I don't think seating depth is your issue. I have had the opposite issue where my groups are larger at 100 yards than at the longer distances. This is typically attributable to bullet stabilization. I don't think changing seating depth will fix your problem. I would look elsewhere before I would change a load that groups .5 MOA at 100. Some questions would be:
Is scope parallax properly adjusted?
Reticle/target relationship optimized for .5 MOA shooting at longer ranges?
Wind/ mirage conditions effecting longer range shooting. This is typically what causes me to have the problem you describe.
Is your barrel twist rate matched to your bullet?
Is the barrel condition the same when you shoot long range( temperature, cleanliness)?
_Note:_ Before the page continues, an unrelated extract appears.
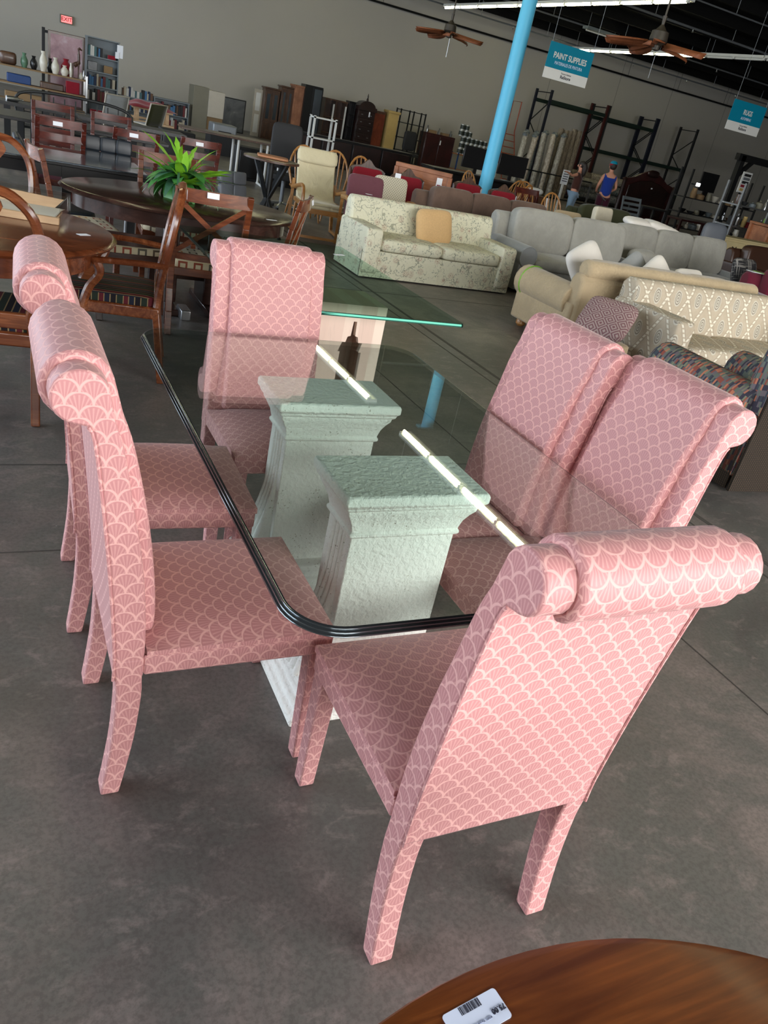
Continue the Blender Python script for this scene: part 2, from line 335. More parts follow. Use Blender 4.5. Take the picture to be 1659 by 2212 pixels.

If you were to optimize seating depth, changing in .025" increments until you get your tightest group. You could then fine tune if necessary. This is done at 100 yards so other variables like wind and mirage don't skew your results. As mentioned, your
load seems ok if it is consistent at 100 yards and your twist rate is matched to the bullet.
Hope this helps.
 
Wind/ mirage conditions effecting longer range shooting. This is typically what causes me to have the problem you describe.
QUOTE]

That was what was happening. We shoot at the base of a mountain and the range goes all the way out to 800 yards. Well where I was shooting from it wasn't windy but at the backstop it was windy. I guess the wind does weird things around the mountain. i just couldn't tell because there is not a wind indicator set up.

thanks.
 
Wind/ mirage conditions effecting longer range shooting. This is typically what causes me to have the problem you describe.

That was what was happening. We shoot at the base of a mountain and the range goes all the way out to 800 yards. Well where I was shooting from it wasn't windy but at the backstop it was windy. I guess the wind does weird things around the mountain. i just couldn't tell because there is not a wind indicator set up.

thanks.
Wind follows terrain and then you also have to deal with pressure variances and up/down drafts which makes mountain and coulee shooting much more challenging than flatland.

Study the foliage and dust swirls and it will tell you where the directions and velocities change.

There's no way to plug all of those variables into a formula but with practice you can learn to dope it accordingly by "feel".

Southern NM, Western ID and SE Montana can get really challenging for the above reasons.